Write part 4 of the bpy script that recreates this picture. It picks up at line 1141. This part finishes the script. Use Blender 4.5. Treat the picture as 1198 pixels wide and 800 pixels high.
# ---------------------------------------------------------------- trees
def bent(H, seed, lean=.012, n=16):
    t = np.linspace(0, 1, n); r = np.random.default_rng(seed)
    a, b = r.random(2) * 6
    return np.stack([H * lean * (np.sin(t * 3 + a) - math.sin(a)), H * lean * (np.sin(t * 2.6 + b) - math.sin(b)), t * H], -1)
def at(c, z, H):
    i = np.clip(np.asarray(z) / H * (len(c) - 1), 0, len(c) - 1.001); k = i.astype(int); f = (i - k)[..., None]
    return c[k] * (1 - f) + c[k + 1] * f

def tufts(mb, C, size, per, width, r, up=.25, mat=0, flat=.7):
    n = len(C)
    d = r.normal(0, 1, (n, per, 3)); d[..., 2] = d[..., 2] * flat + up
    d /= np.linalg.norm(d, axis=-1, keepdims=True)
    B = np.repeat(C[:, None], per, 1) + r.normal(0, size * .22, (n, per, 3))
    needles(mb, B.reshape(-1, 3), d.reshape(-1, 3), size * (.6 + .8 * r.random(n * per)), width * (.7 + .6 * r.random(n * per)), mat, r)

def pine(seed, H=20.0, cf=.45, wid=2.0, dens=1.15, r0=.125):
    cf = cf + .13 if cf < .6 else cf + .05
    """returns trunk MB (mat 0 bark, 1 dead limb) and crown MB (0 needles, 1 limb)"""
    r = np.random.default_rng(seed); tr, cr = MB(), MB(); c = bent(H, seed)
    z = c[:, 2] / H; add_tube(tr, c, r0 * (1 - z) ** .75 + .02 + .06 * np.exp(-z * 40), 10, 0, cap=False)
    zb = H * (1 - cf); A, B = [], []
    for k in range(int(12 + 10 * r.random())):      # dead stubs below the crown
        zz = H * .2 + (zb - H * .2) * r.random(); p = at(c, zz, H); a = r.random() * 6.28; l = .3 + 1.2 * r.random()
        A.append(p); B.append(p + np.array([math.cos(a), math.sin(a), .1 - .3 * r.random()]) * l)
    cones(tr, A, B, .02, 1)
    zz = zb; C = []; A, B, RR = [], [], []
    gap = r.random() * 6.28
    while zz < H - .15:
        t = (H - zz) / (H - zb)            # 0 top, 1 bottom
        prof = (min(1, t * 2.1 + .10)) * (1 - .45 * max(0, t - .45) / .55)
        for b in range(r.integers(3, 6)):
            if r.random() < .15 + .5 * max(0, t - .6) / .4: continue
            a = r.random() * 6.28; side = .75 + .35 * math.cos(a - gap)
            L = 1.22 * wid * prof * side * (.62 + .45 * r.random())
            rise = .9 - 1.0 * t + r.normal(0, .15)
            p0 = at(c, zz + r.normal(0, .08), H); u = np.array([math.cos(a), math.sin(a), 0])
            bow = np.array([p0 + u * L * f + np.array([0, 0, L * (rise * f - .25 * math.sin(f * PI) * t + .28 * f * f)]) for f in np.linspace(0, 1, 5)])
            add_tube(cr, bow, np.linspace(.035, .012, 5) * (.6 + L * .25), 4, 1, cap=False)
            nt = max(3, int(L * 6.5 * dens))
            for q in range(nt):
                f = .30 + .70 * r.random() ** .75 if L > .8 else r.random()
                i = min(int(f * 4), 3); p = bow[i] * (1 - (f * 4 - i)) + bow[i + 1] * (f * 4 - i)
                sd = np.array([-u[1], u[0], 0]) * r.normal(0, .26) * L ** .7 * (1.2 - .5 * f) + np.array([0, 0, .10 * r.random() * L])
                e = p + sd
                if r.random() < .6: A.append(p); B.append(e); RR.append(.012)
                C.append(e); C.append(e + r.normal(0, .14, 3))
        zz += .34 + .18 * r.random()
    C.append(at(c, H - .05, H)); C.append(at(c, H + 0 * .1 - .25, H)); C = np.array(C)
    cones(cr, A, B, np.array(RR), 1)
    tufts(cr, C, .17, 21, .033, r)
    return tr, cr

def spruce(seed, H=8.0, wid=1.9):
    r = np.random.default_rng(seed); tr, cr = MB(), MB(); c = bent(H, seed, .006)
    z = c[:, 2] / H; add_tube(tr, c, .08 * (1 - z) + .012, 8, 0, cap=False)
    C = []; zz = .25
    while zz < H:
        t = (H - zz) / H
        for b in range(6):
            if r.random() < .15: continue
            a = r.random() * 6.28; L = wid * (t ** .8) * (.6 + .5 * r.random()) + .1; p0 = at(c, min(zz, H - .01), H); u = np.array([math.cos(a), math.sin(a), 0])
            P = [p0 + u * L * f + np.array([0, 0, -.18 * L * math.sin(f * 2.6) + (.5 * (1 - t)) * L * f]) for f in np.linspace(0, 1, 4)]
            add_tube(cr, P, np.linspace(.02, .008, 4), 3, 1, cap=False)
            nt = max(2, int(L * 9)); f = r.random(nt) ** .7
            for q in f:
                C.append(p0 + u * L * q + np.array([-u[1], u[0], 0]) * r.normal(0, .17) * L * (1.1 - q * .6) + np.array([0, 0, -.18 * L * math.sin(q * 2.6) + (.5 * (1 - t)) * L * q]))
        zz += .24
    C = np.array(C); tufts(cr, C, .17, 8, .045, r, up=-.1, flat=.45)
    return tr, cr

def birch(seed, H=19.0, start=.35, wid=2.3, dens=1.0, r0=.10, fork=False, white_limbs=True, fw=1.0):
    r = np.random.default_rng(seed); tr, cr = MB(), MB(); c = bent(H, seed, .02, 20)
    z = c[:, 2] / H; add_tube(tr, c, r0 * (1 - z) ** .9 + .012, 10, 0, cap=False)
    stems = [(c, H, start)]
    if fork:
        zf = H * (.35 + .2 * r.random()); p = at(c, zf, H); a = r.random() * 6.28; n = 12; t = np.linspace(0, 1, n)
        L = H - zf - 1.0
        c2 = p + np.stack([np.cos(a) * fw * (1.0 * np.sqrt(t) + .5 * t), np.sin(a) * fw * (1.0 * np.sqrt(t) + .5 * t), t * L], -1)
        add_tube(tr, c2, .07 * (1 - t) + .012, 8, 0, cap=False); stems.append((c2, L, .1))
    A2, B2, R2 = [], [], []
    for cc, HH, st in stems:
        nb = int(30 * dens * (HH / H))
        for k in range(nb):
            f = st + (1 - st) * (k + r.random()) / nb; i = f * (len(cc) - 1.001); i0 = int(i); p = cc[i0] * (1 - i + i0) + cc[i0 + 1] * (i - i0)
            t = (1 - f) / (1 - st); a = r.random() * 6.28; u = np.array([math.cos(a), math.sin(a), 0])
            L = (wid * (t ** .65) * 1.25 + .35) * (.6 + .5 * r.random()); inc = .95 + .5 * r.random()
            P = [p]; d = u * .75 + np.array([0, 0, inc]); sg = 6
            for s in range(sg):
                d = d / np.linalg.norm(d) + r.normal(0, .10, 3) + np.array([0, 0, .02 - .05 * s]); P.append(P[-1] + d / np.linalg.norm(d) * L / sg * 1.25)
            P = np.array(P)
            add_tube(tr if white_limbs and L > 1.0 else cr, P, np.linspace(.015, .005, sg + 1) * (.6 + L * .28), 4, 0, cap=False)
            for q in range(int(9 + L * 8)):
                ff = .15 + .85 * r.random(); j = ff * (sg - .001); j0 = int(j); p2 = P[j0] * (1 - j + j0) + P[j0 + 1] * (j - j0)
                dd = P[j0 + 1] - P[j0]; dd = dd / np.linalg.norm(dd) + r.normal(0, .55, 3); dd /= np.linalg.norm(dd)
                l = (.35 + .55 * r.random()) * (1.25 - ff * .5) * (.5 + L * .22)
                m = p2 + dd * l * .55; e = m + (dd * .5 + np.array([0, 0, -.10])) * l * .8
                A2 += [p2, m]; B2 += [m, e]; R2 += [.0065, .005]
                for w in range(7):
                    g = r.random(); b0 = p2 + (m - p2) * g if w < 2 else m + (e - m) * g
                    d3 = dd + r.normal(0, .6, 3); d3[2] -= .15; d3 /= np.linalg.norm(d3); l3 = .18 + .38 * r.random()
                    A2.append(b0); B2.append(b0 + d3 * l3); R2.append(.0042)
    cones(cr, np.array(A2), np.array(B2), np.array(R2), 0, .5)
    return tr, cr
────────
## Problem to solve
Quote the data above verbatim from its first line to the line that includes "needles(mb, B.reshape(-1, 3), d.reshape(-1, 3), size", with both boundary lines retained.

## Exercise result
Write part 4 of the bpy script that recreates this picture. It picks up at line 1141. This part finishes the script. Use Blender 4.5. Treat the picture as 1198 pixels wide and 800 pixels high.
# ---------------------------------------------------------------- trees
def bent(H, seed, lean=.012, n=16):
    t = np.linspace(0, 1, n); r = np.random.default_rng(seed)
    a, b = r.random(2) * 6
    return np.stack([H * lean * (np.sin(t * 3 + a) - math.sin(a)), H * lean * (np.sin(t * 2.6 + b) - math.sin(b)), t * H], -1)
def at(c, z, H):
    i = np.clip(np.asarray(z) / H * (len(c) - 1), 0, len(c) - 1.001); k = i.astype(int); f = (i - k)[..., None]
    return c[k] * (1 - f) + c[k + 1] * f

def tufts(mb, C, size, per, width, r, up=.25, mat=0, flat=.7):
    n = len(C)
    d = r.normal(0, 1, (n, per, 3)); d[..., 2] = d[..., 2] * flat + up
    d /= np.linalg.norm(d, axis=-1, keepdims=True)
    B = np.repeat(C[:, None], per, 1) + r.normal(0, size * .22, (n, per, 3))
    needles(mb, B.reshape(-1, 3), d.reshape(-1, 3), size * (.6 + .8 * r.random(n * per)), width * (.7 + .6 * r.random(n * per)), mat, r)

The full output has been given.